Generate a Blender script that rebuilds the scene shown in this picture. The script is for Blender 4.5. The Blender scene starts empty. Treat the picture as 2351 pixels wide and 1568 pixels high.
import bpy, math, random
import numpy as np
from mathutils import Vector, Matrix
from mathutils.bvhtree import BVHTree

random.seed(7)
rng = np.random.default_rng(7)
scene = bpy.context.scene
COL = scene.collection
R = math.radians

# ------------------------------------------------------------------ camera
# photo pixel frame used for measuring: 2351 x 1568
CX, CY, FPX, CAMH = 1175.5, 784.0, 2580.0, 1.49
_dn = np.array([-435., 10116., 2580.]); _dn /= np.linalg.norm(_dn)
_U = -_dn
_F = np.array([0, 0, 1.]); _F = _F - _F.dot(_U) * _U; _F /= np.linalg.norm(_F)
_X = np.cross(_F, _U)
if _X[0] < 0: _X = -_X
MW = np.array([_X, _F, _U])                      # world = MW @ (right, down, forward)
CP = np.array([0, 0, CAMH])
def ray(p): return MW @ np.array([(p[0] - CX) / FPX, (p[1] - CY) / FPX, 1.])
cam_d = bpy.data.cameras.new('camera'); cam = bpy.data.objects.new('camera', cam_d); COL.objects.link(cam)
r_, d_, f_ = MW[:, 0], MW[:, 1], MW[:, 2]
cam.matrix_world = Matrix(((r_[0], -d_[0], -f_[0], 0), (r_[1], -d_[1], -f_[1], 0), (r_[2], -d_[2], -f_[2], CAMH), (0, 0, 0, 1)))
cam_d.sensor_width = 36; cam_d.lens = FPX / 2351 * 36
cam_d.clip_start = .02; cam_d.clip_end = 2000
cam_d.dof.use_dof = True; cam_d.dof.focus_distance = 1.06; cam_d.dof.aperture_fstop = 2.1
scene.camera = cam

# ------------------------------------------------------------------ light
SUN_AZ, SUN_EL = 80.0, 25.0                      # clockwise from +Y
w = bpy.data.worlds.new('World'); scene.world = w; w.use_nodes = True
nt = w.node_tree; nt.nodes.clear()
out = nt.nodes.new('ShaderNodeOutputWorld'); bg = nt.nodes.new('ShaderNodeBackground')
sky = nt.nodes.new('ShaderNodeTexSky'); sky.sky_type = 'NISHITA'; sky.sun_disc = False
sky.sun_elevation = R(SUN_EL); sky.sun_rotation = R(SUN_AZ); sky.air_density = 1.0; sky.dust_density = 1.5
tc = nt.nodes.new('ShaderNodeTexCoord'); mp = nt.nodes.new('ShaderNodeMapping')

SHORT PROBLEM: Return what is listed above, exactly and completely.

RESPONSE BELOW:
Generate a Blender script that rebuilds the scene shown in this picture. The script is for Blender 4.5. The Blender scene starts empty. Treat the picture as 2351 pixels wide and 1568 pixels high.
import bpy, math, random
import numpy as np
from mathutils import Vector, Matrix
from mathutils.bvhtree import BVHTree

random.seed(7)
rng = np.random.default_rng(7)
scene = bpy.context.scene
COL = scene.collection
R = math.radians

# ------------------------------------------------------------------ camera
# photo pixel frame used for measuring: 2351 x 1568
CX, CY, FPX, CAMH = 1175.5, 784.0, 2580.0, 1.49
_dn = np.array([-435., 10116., 2580.]); _dn /= np.linalg.norm(_dn)
_U = -_dn
_F = np.array([0, 0, 1.]); _F = _F - _F.dot(_U) * _U; _F /= np.linalg.norm(_F)
_X = np.cross(_F, _U)
if _X[0] < 0: _X = -_X
MW = np.array([_X, _F, _U])                      # world = MW @ (right, down, forward)
CP = np.array([0, 0, CAMH])
def ray(p): return MW @ np.array([(p[0] - CX) / FPX, (p[1] - CY) / FPX, 1.])
cam_d = bpy.data.cameras.new('camera'); cam = bpy.data.objects.new('camera', cam_d); COL.objects.link(cam)
r_, d_, f_ = MW[:, 0], MW[:, 1], MW[:, 2]
cam.matrix_world = Matrix(((r_[0], -d_[0], -f_[0], 0), (r_[1], -d_[1], -f_[1], 0), (r_[2], -d_[2], -f_[2], CAMH), (0, 0, 0, 1)))
cam_d.sensor_width = 36; cam_d.lens = FPX / 2351 * 36
cam_d.clip_start = .02; cam_d.clip_end = 2000
cam_d.dof.use_dof = True; cam_d.dof.focus_distance = 1.06; cam_d.dof.aperture_fstop = 2.1
scene.camera = cam

# ------------------------------------------------------------------ light
SUN_AZ, SUN_EL = 80.0, 25.0                      # clockwise from +Y
w = bpy.data.worlds.new('World'); scene.world = w; w.use_nodes = True
nt = w.node_tree; nt.nodes.clear()
out = nt.nodes.new('ShaderNodeOutputWorld'); bg = nt.nodes.new('ShaderNodeBackground')
sky = nt.nodes.new('ShaderNodeTexSky'); sky.sky_type = 'NISHITA'; sky.sun_disc = False
sky.sun_elevation = R(SUN_EL); sky.sun_rotation = R(SUN_AZ); sky.air_density = 1.0; sky.dust_density = 1.5
tc = nt.nodes.new('ShaderNodeTexCoord'); mp = nt.nodes.new('ShaderNodeMapping')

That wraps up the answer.